> DATA SHOWN

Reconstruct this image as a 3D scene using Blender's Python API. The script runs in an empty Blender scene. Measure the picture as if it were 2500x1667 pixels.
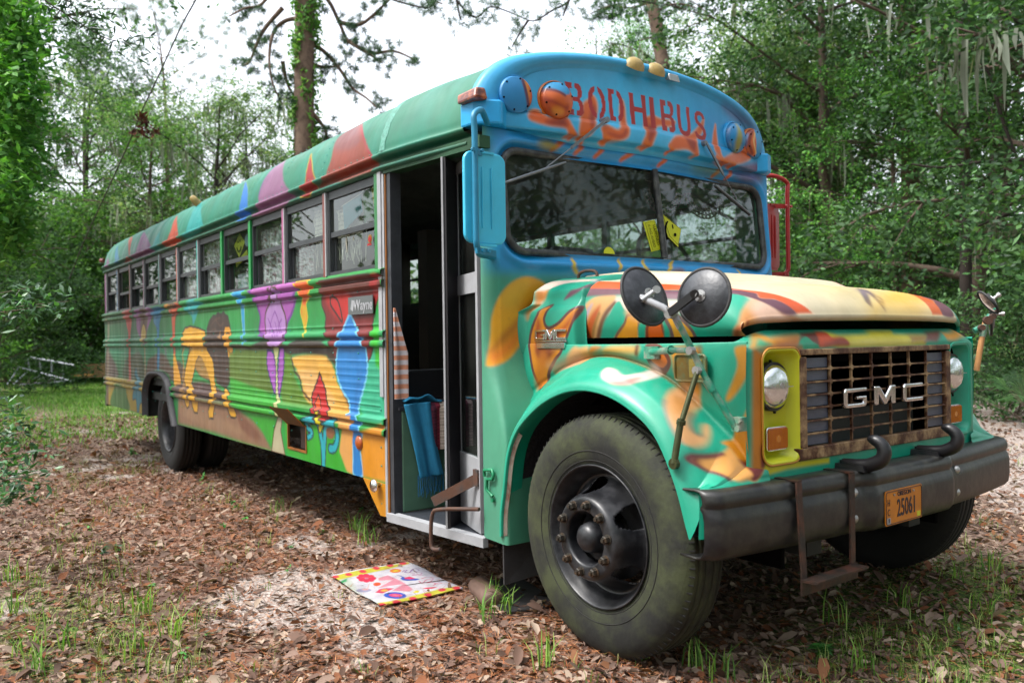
import bpy, math, random
import numpy as np
from mathutils import Vector, Matrix
random.seed(7)
rng = np.random.default_rng(7)
PI = math.pi
R = math.radians
S = bpy.context.scene
C = S.collection

# ---------------- camera ----------------
CAM = Vector((4.8285, -3.3487, 1.3158))
YAW, PIT, ROL = 0.6390, -0.0040, -0.0140
_f = Vector((-math.cos(YAW)*math.cos(PIT), math.sin(YAW)*math.cos(PIT), math.sin(PIT)))
_r = _f.cross(Vector((0, 0, 1))).normalized()
_u = _r.cross(_f)
_r2 = _r*math.cos(ROL) + _u*math.sin(ROL)
_u2 = -_r*math.sin(ROL) + _u*math.cos(ROL)
cd = bpy.data.cameras.new('camera')
cam = bpy.data.objects.new('camera', cd)
C.objects.link(cam)
cam.matrix_world = Matrix(((_r2.x, _u2.x, -_f.x, CAM.x), (_r2.y, _u2.y, -_f.y, CAM.y), (_r2.z, _u2.z, -_f.z, CAM.z), (0, 0, 0, 1)))
cd.lens = 28.63
cd.sensor_width = 36
cd.clip_end = 2000
cd.clip_start = 0.05
cd.dof.use_dof = True
cd.dof.focus_distance = 3.9
cd.dof.aperture_fstop = 2.8
S.camera = cam
S.render.resolution_x = 1024
S.render.resolution_y = 682

# ---------------- sky, sun, exposure ----------------
SUN_EL, SUN_ROT = R(58), R(200)
w = bpy.data.worlds.new("World")
S.world = w
w.use_nodes = True
nt = w.node_tree
nt.nodes.clear()
wo = nt.nodes.new('ShaderNodeOutputWorld')
bg = nt.nodes.new('ShaderNodeBackground')
sky = nt.nodes.new('ShaderNodeTexSky')
sky.sky_type = 'NISHITA'
sky.sun_disc = False
sky.sun_elevation = SUN_EL
sky.sun_rotation = SUN_ROT
sky.air_density = 1.0
sky.dust_density = 4.0
sky.ozone_density = 1.0
hs = nt.nodes.new('ShaderNodeHueSaturation')
hs.inputs['Saturation'].default_value = 0.30
nt.links.new(sky.outputs[0], hs.inputs['Color'])
nt.links.new(hs.outputs[0], bg.inputs[0])
bg.inputs[1].default_value = 0.15
nt.links.new(bg.outputs[0], wo.inputs[0])
sl = bpy.data.lights.new('sun', 'SUN')
sl.energy = 1.1
sl.angle = R(12)
sl.color = (1, 0.97, 0.92)
so = bpy.data.objects.new('sun', sl)
C.objects.link(so)
# the sky's sun_rotation is measured clockwise from +Y
_sd = Vector((math.sin(SUN_ROT)*math.cos(SUN_EL), math.cos(SUN_ROT)*math.cos(SUN_EL), math.sin(SUN_EL)))
so.rotation_euler = _sd.to_track_quat('Z', 'Y').to_euler()
S.view_settings.view_transform = 'Standard'
S.view_settings.look = 'None'
S.view_settings.gamma = 1
S.view_settings.exposure = 1.75
S.render.engine = 'CYCLES'

# ---------------- helpers ----------------
def lin(c):
    if isinstance(c, str):
        c = tuple(int(c[i:i+2], 16)/255 for i in (0, 2, 4))
    return tuple((x/12.92 if x <= .04045 else ((x+.055)/1.055)**2.4) for x in c[:3])

def hexmul(h, k):
    return tuple(min(1, x*k) for x in lin(h))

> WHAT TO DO
Copy all the lines above that hold the string "scene".

> RESULT OF THE TASK
Reconstruct this image as a 3D scene using Blender's Python API. The script runs in an empty Blender scene. Measure the picture as if it were 2500x1667 pixels.
S = bpy.context.scene